Stored data:

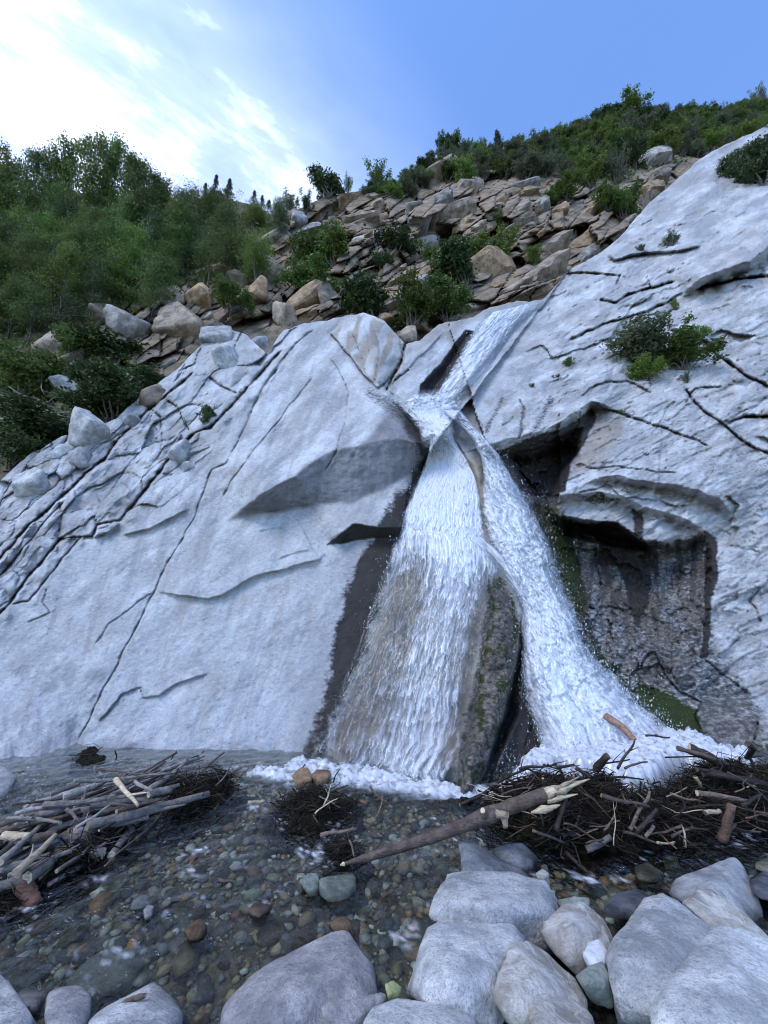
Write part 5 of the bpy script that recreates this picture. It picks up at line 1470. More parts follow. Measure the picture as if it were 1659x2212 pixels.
# the dark heap of flood debris: a mound of muck, twigs nobody could count, and the sticks one can
def rd(x, y): return (x * 820 / 1659 * .864 + 950.4, y * 820 / 1659 * .864 + 1555.2)
MOUNDS = [([(1000,1725),(1090,1716),(1200,1712),(1330,1722),(1420,1700),(1520,1668),(1660,1690),(1760,1700),(1760,1800),(1660,1800),(1560,1822),(1460,1830),(1330,1842),(1230,1846),(1150,1818),(1090,1790),(1020,1752)], .23, 38),
          ([(575,1735),(610,1708),(680,1700),(790,1712),(800,1735),(770,1765),(700,1788),(640,1798),(585,1790)], .05, 26),
          ([(690,1800),(760,1790),(800,1815),(780,1850),(720,1858),(695,1840)], .07, 18),
          ([(330,1700),(440,1688),(535,1684),(530,1715),(480,1745),(400,1765),(330,1770)], .10, 24),
          ([(-80,1900),(60,1860),(200,1790),(330,1740),(330,1770),(240,1850),(80,1930),(-60,1990)], .12, 30),
          ([(150,1640),(190,1618),(225,1622),(240,1650),(190,1665),(140,1668)], .02, 10)]
def build_debris():
    t = NT('flood_muck')
    p = t.pos()
    n = t.noise(p, 18, 6, .7); f = t.noise(p, 70, 4, .7)
    c = t.mix(t.ramp(n, [(.4, 0), (.62, 1)]), (.006, .005, .004), (.032, .024, .015))
    c = t.mix(t.math('MULTIPLY', t.ramp(t.noise(p, 4, 3, .6), [(.52, 0), (.68, 1)]), .7), c, (.028, .034, .010))
    M = t.done(t.bsdf(c, .9, t.bump(t.math('ADD', n, t.math('MULTIPLY', f, .6)), 1.0, .06), .1))
    R = np.random.RandomState(77)
    tw_V, tw_F, tw_C = [], [], []
    off = 0
    for k, (pg, h, soft) in enumerate(MOUNDS):
        W = np.array([gp(u, v, .08) for u, v in pg])
        x0, x1, y0, y1 = W[:, 0].min() - .2, W[:, 0].max() + .2, W[:, 1].min() - .2, W[:, 1].max() + .2
        st = .028
        X, Y = np.meshgrid(np.arange(x0, x1, st), np.arange(y0, y1, st))
        sd = poly_sd(X, Y, [tuple(q[:2]) for q in W], 1.0)
        q = v3(X * 4, Y * 4)
        mk = sstep(-.03, soft * .009, sd + .08 * fbm(q, 4, 151 + k))
        hm = h * (1 + (.75 * np.exp(-((X - 1.62) / .42) ** 2) - .45 * np.exp(-((X - 2.45) / .35) ** 2) if k == 0 else 0))
        Z = water_z(X, Y) - .12 + mk * (.12 + hm * (.75 + .5 * fbm(q * .7, 3, 152)) + .05 * fbm(q * 3, 4, 153, gain=.65))
        F = grid_faces(*X.shape)[:, ::-1]; F = F[(mk.ravel() > .01)[F].any(1)]
        ids, inv = np.unique(F, return_inverse=True)
        me = mesh_np('flood_debris', np.stack([X, Y, Z], -1).reshape(-1, 3)[ids], inv.reshape(-1, 4), M)
        lab = ['dark heap of flood debris piled below the side fall', 'low mat of muck and twigs in mid-stream', 'small clump of roots and muck at the log tip', 'mossy debris at the right end of the left heap', 'black muck under the left driftwood heap', 'patch of silt at the foot of the smooth slab'][k]
        tag(link('flood_debris', me), lab, 'debris', None, 'stuff')
        # fine tangle
        idx = np.nonzero(mk.ravel() > .35)[0]
        cnt = [4600, 480, 220, 600, 500, 20][k]
        pick = idx[R.randint(0, len(idx), cnt)]
        C = np.stack([X.ravel()[pick], Y.ravel()[pick], Z.ravel()[pick] + R.uniform(-.01, .045, cnt)], 1)
        D = R.normal(size=(cnt, 3)) * np.array([1, .8, .30]); D /= np.linalg.norm(D, axis=1, keepdims=True)
        ln = R.gamma(2.2, .028, cnt)[:, None] + .015
        bw = R.normal(size=(cnt, 3)) * .25 * ln
        r = R.gamma(2, .0014, cnt) + .001
        base = np.array([(1, 0), (-.5, .87), (-.5, -.87)])
        for side_pts in (0,):
            A = np.cross(D, R.normal(size=(cnt, 3))); A /= np.linalg.norm(A, axis=1, keepdims=True); B = np.cross(D, A)
            rings = []
            for s_, bb, rf in ((-1, 0, 1), (0, 1, .9), (1, 0, .5)):
                c_ = C + D * ln * s_ + bw * bb
                rings.append(c_[:, None] + (r * rf)[:, None, None] * (base[None, :, :1] * A[:, None] + base[None, :, 1:] * B[:, None]))
            V = np.stack(rings, 1).reshape(-1, 3)
            f = []
            for a in (0, 1):
                for j in range(3):
                    f.append((a * 3 + j, a * 3 + (j + 1) % 3, a * 3 + 3 + (j + 1) % 3, a * 3 + 3 + j))
            F2 = (np.array(f)[None] + 9 * np.arange(cnt)[:, None, None]).reshape(-1, 4) + off
            off += len(V)
            pal = np.array([(.008, .006, .005), (.022, .014, .009), (.055, .032, .018), (.022, .026, .009), (.16, .11, .06), (.014, .010, .008)])
            cc = pal[R.choice(6, cnt, p=[.34, .27, .10, .16, .03, .10])]
            tw_V.append(V); tw_F.append(F2); tw_C.append(np.repeat(np.concatenate([cc, np.ones((cnt, 1))], 1), 9, 0))
    t = NT('twig_tangle')
    Mt = t.done(t.bsdf(t.attr('tint', 'Color'), .8, None, .25))
    me = mesh_np('twig_tangle', np.concatenate(tw_V), np.concatenate(tw_F), Mt, True, {'tint': np.concatenate(tw_C)})
    tag(link('twig_tangle', me), 'fine tangle of twigs and roots covering the flood debris', 'debris', None, 'stuff')
build_debris()

# the long broken log
def build_log():
    A, B = gp(745, 1866, .05), gp(1235, 1700, .46)
    root = link('broken_log', None, None, tuple((A + B) / 2))
    tag(root, 'long brown broken log lying from the stream up onto the debris heap', 'log')
    c = (A + B) / 2
    n = 26
    P = bend(A, B, n, .012, 4) - c
    t = np.linspace(0, 1, n)
    r = np.interp(t, [0, .08, .3, .55, .62, .68, .9, .93, 1], [.010, .024, .034, .042, .058, .044, .046, .040, .024])
    trunk = link('trunk', tube_mesh('trunk', P[:24], r[:24], W_BROWN, W_PALE, 12, 4, .06), root)
    for k, (i, dz, ln, r0) in enumerate(((22, .02, .34, .040), (22, -.035, .24, .026), (23, .05, .20, .018))):
        d = (P[-1] - P[-4]); d /= np.linalg.norm(d); d = d + np.array([0, 0, dz * 1.2])
        q = bend(P[i] + np.array([0, -.012 - .01 * k, dz * .6]), P[i] + d * ln + np.array([0, -.02, dz]), 6, .01, 8 + k)
        link('splinter', tube_mesh('splinter', q, np.array([1, .9, .7, .5, .3, .08]) * r0, W_PALE, W_PALE, 6, 3 + k, .2), root)
    q = bend(P[20] + np.array([0, -.06, -.05]), P[23] + np.array([.02, -.05, -.06]), 6, .02, 12)
    link('splinter', tube_mesh('splinter', q, np.array([.2, .8, 1, .8, .5, .1]) * .024, W_PALE, W_PALE, 6, 5, .2), root)
    for k in range(3):
        i = 15 + k
        dirs = [(-.02, -.055, .05), (.05, -.06, .02), (.0, -.05, -.05)][k]
        q = bend(P[i], P[i] + np.array(dirs) * 1.5, 4, .02, 20 + k)
        link('knot', tube_mesh('knot', q, [.034, .032, .026, .016], W_PALE if k else W_BROWN, W_PALE, 7, 9 + k, .22), trunk)
    q = bend(P[0], P[0] + (P[0] - P[2]) * .25, 4, .01, 30)
    link('splinter', tube_mesh('splinter', q, [.014, .012, .008, .003], W_PALE, W_PALE, 5, 14, .2), root)
build_log()
RIGHT_STICKS = [  # in the zoomed frame of the heap
    (100,430,340,320,.016,.008,.10,.22,W_DARK,'black curved branch at the left tip of the dark heap'),
    (180,400,470,230,.014,.008,.16,.42,W_DARK,'long black branch rising to the crown of the heap'),
    (590,560,640,350,.018,.014,.22,.44,W_DARK,'black upright stick under the broken end of the log'),
    (700,350,785,410,.007,.005,.44,.36,W_BROWN,'thin brown stick right of the log end'),
    (815,380,1060,440,.016,.010,.40,.32,W_BROWN,'straight brown stick lying on the face of the dark heap'),
    (685,240,760,290,.016,.010,.50,.44,W_DARK,'black fork of branch on the crown of the heap'),
    (860,290,1030,302,.010,.005,.40,.38,W_DARK,'black twig reaching into the white water'),
    (960,555,1060,360,.014,.010,.20,.40,W_BROWN,'brown stick standing upright in the middle of the dark heap'),
    (990,570,1100,450,.018,.012,.18,.32,W_DARK,'dark slanting stick beside the upright brown one'),
    (470,560,650,630,.010,.008,.20,.08,W_BROWN,'thin brown root at the front of the heap'),
    (740,655,862,592,.024,.020,.06,.12,W_GREY,'short grey stub lying at the front of the heap'),
    (930,565,1120,630,.010,.007,.16,.08,W_BROWN,'thin brown stick pointing down to the water'),
    (1040,590,1082,535,.012,.010,.12,.20,W_PALE,'small bright splinter standing in the front of the heap'),
    (1425,610,1475,430,.030,.026,.10,.36,W_RED2,'reddish post-like stub with a pale cut top'),
    (640,670,765,785,.014,.010,.06,.01,W_DARK,'dark stick dipping into the stream'),
    (1200,140,1390,200,.022,.014,.50,.42,W_BROWN,'rusty broken branch lying in the white water'),
    (1260,145,1440,225,.05,.035,.46,.36,W_DARK,'thick black log half in the white water'),
    (1040,80,1165,90,.010,.006,.58,.58,W_DARK,'thin black twig with buds over the foam'),
    (1300,250,1450,275,.018,.010,.38,.34,W_DARK,'black branch on the right shoulder of the heap'),
    (1330,270,1659,330,.030,.022,.34,.30,W_DARK,'long black log on the right shoulder of the heap'),
    (1300,370,1560,410,.020,.014,.36,.28,W_BROWN,'brown pole across the right part of the heap'),
    (1340,470,1415,460,.016,.014,.26,.26,W_PALE,'pale chip of wood on the right part of the heap'),
    (900,245,985,100,.012,.007,.44,.72,W_BROWN,'bare twig sticking up out of the white water'),
    (790,250,850,180,.034,.026,.38,.52,W_DARK,'black stump of root standing in the white water'),
    (780,225,960,200,.008,.005,.42,.44,W_DARK,'thin dark twig lying on the foam'),
    (935,245,1050,212,.010,.006,.42,.44,W_BROWN,'thin brown twig lying on the foam'),
    (1555,120,1550,190,.022,.018,.72,.52,W_DARK,'dark stump standing at the foot of the right cliff'),
    (1560,180,1610,270,.012,.008,.5,.36,W_DARK,'thin dark stick leaning on the right end of the heap'),
    (520,295,525,350,.010,.008,.48,.38,W_BROWN,'short brown peg on the crown of the heap'),
    (1290,285,1320,335,.018,.010,.40,.32,W_PALE,'pale splintered chip beside the rock on the heap'),
    (400,250,590,225,.012,.007,.42,.46,W_DARK,'black twig along the crown of the heap'),
    (580,240,680,225,.014,.008,.46,.48,W_DARK,'dark stick jutting right from the crown of the heap'),
    (835,-20,990,110,.045,.035,.95,.70,W_PINK,'pink-brown log jammed upright in the side fall'),
    (1170,590,1290,545,.010,.007,.12,.16,W_BROWN,'thin bent stick at the lower right of the heap'),
    (1400,600,1440,520,.010,.008,.10,.2,W_BROWN,'thin stick leaning on the reddish stub'),
    (1530,430,1620,380,.014,.010,.28,.32,W_DARK,'dark stick on the far right of the heap'),
]
for k, (x0, y0, x1, y1, r0, r1, h0, h1, m, lab) in enumerate(RIGHT_STICKS):
    a, b = gp(*rd(x0, y0), h0), gp(*rd(x1, y1), h1)
    if 'jammed' in lab:
        ua, va = rd(x0, y0); ub, vb = rd(x1, y1)
        a, b = pt(ua, va, float(rock_Y(ua, va, 'Yb')) - .32), pt(ub, vb, float(rock_Y(ub, vb, 'Yb')) - .42)
    stick('debris_stick', a, b, r0, r1, m, lab, 'stick', 'sticks of the dark debris heap', .03, 1200 + k, W_BROWN if k % 4 else W_PALE, 2 if r0 < .018 else 1)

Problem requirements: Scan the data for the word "part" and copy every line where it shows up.

Response below:
Write part 5 of the bpy script that recreates this picture. It picks up at line 1470. More parts follow. Measure the picture as if it were 1659x2212 pixels.
    (1300,370,1560,410,.020,.014,.36,.28,W_BROWN,'brown pole across the right part of the heap'),
    (1340,470,1415,460,.016,.014,.26,.26,W_PALE,'pale chip of wood on the right part of the heap'),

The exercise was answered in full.